Utilizando o recurso dos nós ocultos, o escritor pode encadear cenas e tecer tramas e subtramas.

   
Vejamos agora num texto literário um nó da trama bem escondido pelo autor. O trecho a seguir pertence ao romance A tempestade, de Juan Manuel de Prada.

    Exemplo:
     
Sua boca cheirava a bala de eucalipto, e seu cabelo descaía em uma melena cafoníssima e levemente ondulada, como de soldado assírio.

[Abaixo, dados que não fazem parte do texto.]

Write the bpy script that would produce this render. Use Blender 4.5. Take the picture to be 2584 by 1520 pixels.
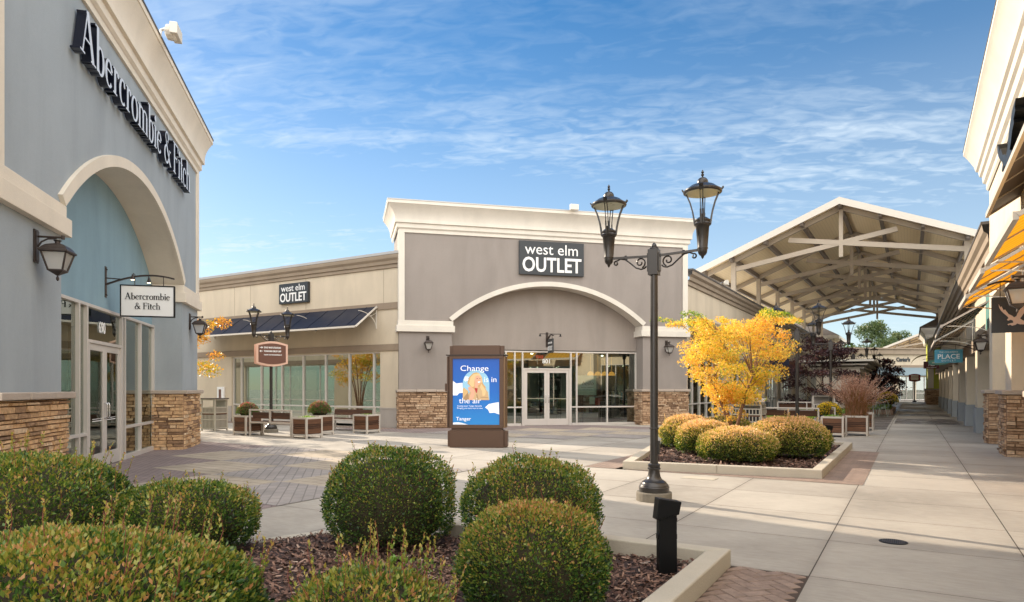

Sua orelha também era cafoníssima, segundo tive oportunidade de comprovar quando lhe sapequei uma dentada [...]. Eu o mordi com uma voracidade canibal e escutei seu grito de animal preso na armadilha [...], seus alaridos eram mais clamorosos que os alarmes do museu e só cessaram quando, apartando-se de mim, ele se resignou à amputação do lóbulo. De um salto, trepou na claraboia e subiu a pulso até o telhado [...]. Caído no chão, eu respirei o ar furtivo que entrava pela claraboia e cuspi o frangalho sanguinolento que tinha ficado preso entre meus dentes. Ao me levantar, quase investi contra A tempestade; cheguei a roçá-la com os dedos (mas sem lhe infligir um único arranhão) e aspirei o cheiro de óleo que, apesar dos seus quase cinco séculos de antiguidade, se conservava fresco, quase anormalmente fresco. O alarme parou de tocar.

         
Aproveitando que o leitor está entretido com os movimentos de uma briga, o autor deixa cair uma pista que antecipa uma das chaves do romance. Quando, mais adiante, o leitor perceber que o óleo a que se fazia referência nesta cena pertence a uma falsificação do quadro, resgatará da sua memória a frase e aspirei o cheiro de óleo que, apesar dos seus quase cinco séculos de antiguidade, se conservava fresco, quase anormalmente fresco.